Aim of the exercise:
Up to and including the line that contains "COL = scene.collection", write out each line of the material from its first line, exactly.

Data excerpt:
** Begin **

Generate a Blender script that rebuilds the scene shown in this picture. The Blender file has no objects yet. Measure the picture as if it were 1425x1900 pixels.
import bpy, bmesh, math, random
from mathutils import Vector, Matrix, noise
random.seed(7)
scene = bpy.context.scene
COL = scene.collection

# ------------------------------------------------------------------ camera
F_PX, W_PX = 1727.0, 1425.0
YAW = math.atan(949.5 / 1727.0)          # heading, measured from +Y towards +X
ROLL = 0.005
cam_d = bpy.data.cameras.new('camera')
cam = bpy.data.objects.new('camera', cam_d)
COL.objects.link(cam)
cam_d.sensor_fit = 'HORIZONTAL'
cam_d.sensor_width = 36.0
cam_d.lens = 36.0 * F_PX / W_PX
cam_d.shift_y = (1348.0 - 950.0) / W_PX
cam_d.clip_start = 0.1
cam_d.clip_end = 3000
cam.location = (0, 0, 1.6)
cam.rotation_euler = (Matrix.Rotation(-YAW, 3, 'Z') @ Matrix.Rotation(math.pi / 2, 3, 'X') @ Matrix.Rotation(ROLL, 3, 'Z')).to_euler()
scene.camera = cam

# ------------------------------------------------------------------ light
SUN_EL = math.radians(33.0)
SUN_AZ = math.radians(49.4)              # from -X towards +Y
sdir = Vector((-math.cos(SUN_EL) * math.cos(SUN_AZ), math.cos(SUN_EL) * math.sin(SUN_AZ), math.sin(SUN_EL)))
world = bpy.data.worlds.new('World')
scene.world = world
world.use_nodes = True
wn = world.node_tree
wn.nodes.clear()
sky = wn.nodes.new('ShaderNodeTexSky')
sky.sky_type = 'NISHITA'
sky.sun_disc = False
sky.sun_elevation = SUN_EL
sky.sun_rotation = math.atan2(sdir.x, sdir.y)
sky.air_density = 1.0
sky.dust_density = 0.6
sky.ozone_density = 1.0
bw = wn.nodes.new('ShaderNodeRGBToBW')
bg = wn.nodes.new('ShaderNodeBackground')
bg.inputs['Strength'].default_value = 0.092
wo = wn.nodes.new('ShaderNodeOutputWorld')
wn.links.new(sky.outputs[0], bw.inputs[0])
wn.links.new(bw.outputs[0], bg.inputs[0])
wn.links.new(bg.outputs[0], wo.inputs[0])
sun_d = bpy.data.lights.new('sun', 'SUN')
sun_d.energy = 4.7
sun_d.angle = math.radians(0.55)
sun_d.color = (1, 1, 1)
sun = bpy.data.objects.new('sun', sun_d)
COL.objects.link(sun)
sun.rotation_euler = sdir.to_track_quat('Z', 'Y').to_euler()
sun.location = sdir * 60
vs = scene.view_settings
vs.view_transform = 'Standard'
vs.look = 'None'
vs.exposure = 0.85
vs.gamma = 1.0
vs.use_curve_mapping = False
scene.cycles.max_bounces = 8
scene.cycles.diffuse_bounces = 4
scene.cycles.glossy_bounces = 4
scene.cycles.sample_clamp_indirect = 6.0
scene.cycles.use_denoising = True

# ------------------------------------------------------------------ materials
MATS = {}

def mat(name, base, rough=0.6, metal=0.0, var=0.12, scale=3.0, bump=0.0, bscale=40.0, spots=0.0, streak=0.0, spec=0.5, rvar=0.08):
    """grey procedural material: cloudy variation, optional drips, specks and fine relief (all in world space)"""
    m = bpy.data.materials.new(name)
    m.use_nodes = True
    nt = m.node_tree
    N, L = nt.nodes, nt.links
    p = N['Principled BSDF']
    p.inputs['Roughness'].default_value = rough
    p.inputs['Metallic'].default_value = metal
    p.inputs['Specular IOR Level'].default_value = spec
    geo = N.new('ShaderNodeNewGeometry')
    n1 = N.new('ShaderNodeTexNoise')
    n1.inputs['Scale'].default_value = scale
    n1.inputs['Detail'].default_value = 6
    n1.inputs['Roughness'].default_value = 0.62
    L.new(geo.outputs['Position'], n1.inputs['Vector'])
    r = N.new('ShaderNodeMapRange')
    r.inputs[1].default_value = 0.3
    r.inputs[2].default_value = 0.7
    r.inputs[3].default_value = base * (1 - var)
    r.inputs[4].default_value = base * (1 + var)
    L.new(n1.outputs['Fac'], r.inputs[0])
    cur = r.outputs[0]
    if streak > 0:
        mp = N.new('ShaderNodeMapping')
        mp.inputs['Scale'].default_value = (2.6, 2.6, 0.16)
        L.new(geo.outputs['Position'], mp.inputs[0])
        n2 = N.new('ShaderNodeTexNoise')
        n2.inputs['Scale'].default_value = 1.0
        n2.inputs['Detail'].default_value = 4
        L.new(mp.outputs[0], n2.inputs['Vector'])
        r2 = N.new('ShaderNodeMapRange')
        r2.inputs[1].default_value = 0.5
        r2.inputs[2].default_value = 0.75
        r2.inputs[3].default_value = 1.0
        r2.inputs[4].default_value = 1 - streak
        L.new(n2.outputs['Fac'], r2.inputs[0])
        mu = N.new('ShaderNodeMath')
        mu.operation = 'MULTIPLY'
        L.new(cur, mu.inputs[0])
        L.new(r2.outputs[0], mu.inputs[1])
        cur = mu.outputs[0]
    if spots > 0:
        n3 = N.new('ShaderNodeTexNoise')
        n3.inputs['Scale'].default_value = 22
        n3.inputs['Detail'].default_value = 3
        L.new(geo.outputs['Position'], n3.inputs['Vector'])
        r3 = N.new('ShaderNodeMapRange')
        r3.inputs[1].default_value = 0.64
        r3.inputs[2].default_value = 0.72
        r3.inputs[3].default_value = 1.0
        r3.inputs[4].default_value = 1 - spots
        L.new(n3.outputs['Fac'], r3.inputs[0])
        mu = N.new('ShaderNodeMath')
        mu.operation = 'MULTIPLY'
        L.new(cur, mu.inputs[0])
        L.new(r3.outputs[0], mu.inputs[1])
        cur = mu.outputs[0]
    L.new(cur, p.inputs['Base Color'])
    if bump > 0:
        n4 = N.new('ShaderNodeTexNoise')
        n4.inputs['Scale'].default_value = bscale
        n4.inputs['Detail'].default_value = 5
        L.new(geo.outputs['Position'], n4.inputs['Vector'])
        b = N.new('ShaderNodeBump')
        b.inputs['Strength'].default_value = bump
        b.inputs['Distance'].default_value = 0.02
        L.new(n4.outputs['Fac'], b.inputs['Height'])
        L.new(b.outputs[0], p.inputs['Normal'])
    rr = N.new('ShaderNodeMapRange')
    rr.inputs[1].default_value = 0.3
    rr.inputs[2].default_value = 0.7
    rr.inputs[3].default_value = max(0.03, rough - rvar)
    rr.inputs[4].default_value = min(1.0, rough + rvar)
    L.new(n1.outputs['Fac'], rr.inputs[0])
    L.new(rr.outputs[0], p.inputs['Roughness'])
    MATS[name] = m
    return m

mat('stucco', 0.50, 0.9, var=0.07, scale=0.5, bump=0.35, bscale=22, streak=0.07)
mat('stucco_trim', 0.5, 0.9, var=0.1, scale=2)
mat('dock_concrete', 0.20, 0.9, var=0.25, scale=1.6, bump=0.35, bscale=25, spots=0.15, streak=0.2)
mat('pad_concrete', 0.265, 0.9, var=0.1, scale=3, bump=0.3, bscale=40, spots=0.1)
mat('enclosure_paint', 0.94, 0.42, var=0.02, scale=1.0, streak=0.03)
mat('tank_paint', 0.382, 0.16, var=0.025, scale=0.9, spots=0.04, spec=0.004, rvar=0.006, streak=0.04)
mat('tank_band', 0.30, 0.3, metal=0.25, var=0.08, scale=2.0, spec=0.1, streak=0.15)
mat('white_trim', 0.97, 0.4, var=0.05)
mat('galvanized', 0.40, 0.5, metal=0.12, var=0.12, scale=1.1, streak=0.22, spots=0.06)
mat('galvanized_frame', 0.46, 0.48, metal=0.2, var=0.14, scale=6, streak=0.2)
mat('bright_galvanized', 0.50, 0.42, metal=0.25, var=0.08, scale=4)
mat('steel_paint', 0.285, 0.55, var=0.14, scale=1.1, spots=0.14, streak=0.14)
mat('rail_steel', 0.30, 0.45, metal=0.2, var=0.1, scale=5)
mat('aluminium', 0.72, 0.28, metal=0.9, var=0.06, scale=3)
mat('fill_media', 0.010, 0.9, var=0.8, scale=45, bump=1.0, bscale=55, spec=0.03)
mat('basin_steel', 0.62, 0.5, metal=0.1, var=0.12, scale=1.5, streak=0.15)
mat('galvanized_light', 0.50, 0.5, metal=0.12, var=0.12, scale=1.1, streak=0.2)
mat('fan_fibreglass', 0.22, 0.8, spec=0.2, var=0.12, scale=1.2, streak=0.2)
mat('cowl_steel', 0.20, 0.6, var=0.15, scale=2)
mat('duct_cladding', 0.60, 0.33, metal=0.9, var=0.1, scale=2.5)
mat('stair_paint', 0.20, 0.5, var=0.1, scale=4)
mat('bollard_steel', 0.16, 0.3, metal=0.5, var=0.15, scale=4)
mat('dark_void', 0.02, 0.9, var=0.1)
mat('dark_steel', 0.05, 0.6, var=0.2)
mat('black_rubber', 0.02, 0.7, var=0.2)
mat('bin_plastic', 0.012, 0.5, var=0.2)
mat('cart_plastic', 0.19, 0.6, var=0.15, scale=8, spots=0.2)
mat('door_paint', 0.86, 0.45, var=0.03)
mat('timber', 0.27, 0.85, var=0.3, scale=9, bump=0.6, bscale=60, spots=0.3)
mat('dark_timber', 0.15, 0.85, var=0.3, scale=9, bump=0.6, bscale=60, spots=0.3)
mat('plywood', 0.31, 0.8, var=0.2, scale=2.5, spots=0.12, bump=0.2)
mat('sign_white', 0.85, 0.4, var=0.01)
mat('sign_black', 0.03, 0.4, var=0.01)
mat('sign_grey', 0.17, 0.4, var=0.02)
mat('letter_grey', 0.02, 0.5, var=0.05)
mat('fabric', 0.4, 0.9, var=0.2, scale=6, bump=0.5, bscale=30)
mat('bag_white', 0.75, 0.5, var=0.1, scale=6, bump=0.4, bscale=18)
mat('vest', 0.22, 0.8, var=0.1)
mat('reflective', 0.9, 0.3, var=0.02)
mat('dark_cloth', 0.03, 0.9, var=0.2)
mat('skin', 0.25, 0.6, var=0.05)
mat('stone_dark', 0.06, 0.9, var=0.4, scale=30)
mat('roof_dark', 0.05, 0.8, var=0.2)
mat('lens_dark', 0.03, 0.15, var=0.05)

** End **

Exercise result:
Generate a Blender script that rebuilds the scene shown in this picture. The Blender file has no objects yet. Measure the picture as if it were 1425x1900 pixels.
import bpy, bmesh, math, random
from mathutils import Vector, Matrix, noise
random.seed(7)
scene = bpy.context.scene
COL = scene.collection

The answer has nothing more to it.